SHORT PROBLEM
Repeat, please, only the lines from the top of the data down to the line with "tube('electrode_prong', [(859, 187"; include both of those lines.

COLLECTED MATERIAL

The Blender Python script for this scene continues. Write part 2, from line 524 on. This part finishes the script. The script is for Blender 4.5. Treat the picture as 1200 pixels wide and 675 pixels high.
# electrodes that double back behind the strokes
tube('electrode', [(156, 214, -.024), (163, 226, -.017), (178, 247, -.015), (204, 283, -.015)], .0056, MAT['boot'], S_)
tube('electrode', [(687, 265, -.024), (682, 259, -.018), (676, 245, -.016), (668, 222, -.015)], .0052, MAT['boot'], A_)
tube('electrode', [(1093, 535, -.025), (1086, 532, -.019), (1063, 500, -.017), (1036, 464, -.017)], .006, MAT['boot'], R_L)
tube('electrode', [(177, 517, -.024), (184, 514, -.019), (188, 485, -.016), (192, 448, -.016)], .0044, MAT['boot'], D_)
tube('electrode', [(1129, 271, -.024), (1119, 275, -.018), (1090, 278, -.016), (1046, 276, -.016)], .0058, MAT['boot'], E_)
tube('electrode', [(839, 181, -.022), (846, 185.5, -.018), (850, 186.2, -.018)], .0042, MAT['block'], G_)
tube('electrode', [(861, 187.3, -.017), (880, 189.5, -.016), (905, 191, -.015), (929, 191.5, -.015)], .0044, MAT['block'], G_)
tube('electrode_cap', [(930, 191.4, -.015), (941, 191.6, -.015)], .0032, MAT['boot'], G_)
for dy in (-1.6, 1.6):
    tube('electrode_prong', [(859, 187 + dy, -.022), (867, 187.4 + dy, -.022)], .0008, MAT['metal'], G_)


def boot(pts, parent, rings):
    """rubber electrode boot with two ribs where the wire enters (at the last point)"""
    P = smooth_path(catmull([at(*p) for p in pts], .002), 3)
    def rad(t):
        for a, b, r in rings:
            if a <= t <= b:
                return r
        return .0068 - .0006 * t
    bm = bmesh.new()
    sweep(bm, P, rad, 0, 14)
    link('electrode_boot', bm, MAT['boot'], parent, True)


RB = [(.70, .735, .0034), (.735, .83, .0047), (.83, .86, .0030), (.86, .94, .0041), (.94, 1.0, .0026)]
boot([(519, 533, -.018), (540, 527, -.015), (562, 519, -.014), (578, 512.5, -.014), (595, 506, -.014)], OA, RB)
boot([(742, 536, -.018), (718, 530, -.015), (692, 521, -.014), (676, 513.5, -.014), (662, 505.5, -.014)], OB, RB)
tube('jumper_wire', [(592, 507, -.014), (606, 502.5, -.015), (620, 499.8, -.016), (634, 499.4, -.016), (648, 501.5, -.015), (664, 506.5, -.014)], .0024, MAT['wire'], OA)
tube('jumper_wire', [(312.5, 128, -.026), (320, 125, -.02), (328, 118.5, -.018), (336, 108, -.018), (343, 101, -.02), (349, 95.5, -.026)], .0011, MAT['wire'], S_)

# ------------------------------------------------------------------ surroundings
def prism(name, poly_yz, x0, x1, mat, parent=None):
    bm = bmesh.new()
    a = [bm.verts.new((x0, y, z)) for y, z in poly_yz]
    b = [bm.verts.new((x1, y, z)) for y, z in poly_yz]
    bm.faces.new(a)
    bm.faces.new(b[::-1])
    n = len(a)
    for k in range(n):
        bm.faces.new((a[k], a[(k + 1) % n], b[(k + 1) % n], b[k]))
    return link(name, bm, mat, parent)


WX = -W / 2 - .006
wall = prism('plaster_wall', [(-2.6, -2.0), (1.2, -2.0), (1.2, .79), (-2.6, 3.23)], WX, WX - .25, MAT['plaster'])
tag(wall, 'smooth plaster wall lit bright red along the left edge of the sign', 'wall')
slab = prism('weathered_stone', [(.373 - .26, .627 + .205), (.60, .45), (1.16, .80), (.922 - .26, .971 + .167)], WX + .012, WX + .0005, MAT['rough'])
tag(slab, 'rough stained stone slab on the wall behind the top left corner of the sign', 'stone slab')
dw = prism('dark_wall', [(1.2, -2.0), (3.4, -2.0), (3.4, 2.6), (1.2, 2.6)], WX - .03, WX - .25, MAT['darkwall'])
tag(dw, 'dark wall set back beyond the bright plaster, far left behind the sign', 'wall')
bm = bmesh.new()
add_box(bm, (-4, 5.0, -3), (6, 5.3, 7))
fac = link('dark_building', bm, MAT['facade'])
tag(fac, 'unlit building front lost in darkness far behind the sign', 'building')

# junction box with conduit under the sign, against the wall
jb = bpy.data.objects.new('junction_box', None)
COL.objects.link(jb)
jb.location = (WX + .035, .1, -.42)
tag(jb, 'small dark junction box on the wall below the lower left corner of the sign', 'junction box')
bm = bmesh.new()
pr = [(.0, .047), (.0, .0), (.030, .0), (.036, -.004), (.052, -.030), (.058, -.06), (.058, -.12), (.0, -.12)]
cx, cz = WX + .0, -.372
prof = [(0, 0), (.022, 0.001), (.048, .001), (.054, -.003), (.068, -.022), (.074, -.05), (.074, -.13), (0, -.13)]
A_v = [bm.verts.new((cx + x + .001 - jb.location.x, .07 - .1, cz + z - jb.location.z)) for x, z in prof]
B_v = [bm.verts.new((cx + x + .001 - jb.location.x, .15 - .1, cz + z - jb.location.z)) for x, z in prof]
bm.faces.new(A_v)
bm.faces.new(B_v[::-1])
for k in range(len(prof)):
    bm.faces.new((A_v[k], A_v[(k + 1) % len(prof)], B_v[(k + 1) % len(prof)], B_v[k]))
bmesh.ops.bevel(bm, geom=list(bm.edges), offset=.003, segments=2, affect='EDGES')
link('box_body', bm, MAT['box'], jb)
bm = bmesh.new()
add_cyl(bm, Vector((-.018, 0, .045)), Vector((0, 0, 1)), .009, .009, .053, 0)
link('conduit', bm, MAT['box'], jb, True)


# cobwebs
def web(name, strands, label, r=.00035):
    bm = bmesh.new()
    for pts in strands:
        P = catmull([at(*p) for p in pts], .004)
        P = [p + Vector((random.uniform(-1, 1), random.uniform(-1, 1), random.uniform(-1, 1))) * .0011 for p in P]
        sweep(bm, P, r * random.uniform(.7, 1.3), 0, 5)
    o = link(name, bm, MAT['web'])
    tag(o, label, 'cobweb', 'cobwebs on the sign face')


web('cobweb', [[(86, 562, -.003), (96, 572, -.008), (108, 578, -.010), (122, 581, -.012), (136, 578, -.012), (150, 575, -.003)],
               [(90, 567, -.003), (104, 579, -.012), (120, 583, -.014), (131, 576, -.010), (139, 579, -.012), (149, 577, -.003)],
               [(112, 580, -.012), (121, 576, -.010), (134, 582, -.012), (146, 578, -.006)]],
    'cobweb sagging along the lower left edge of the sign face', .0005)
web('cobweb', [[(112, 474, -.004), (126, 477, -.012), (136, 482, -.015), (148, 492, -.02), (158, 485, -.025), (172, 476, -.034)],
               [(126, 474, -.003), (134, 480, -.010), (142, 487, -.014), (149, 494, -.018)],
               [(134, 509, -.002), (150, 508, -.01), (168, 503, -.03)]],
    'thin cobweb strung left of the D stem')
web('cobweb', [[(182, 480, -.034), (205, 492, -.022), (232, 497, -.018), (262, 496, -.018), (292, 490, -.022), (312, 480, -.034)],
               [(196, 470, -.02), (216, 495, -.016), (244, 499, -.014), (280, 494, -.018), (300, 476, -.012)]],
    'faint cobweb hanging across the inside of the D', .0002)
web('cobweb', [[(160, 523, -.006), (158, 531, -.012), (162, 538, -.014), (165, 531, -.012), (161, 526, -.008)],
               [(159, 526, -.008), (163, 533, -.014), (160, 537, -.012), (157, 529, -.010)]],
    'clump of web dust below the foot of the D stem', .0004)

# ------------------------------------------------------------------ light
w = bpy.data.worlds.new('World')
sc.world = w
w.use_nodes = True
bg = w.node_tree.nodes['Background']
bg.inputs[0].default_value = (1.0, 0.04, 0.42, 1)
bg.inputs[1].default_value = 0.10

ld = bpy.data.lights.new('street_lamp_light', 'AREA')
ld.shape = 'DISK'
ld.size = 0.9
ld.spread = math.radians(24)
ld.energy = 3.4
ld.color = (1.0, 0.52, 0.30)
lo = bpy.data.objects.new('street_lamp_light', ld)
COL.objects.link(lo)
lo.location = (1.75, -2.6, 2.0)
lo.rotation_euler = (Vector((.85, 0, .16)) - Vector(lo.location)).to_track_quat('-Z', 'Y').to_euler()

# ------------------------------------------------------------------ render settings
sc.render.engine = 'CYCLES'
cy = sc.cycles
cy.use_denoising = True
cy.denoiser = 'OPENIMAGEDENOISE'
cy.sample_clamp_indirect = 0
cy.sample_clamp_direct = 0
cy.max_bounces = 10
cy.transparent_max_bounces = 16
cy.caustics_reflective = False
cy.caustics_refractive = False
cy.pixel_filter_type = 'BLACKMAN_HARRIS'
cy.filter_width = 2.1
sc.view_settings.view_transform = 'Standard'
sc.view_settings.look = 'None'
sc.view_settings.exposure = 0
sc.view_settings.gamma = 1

RIGHT ANSWER
The Blender Python script for this scene continues. Write part 2, from line 524 on. This part finishes the script. The script is for Blender 4.5. Treat the picture as 1200 pixels wide and 675 pixels high.
# electrodes that double back behind the strokes
tube('electrode', [(156, 214, -.024), (163, 226, -.017), (178, 247, -.015), (204, 283, -.015)], .0056, MAT['boot'], S_)
tube('electrode', [(687, 265, -.024), (682, 259, -.018), (676, 245, -.016), (668, 222, -.015)], .0052, MAT['boot'], A_)
tube('electrode', [(1093, 535, -.025), (1086, 532, -.019), (1063, 500, -.017), (1036, 464, -.017)], .006, MAT['boot'], R_L)
tube('electrode', [(177, 517, -.024), (184, 514, -.019), (188, 485, -.016), (192, 448, -.016)], .0044, MAT['boot'], D_)
tube('electrode', [(1129, 271, -.024), (1119, 275, -.018), (1090, 278, -.016), (1046, 276, -.016)], .0058, MAT['boot'], E_)
tube('electrode', [(839, 181, -.022), (846, 185.5, -.018), (850, 186.2, -.018)], .0042, MAT['block'], G_)
tube('electrode', [(861, 187.3, -.017), (880, 189.5, -.016), (905, 191, -.015), (929, 191.5, -.015)], .0044, MAT['block'], G_)
tube('electrode_cap', [(930, 191.4, -.015), (941, 191.6, -.015)], .0032, MAT['boot'], G_)
for dy in (-1.6, 1.6):
    tube('electrode_prong', [(859, 187 + dy, -.022), (867, 187.4 + dy, -.022)], .0008, MAT['metal'], G_)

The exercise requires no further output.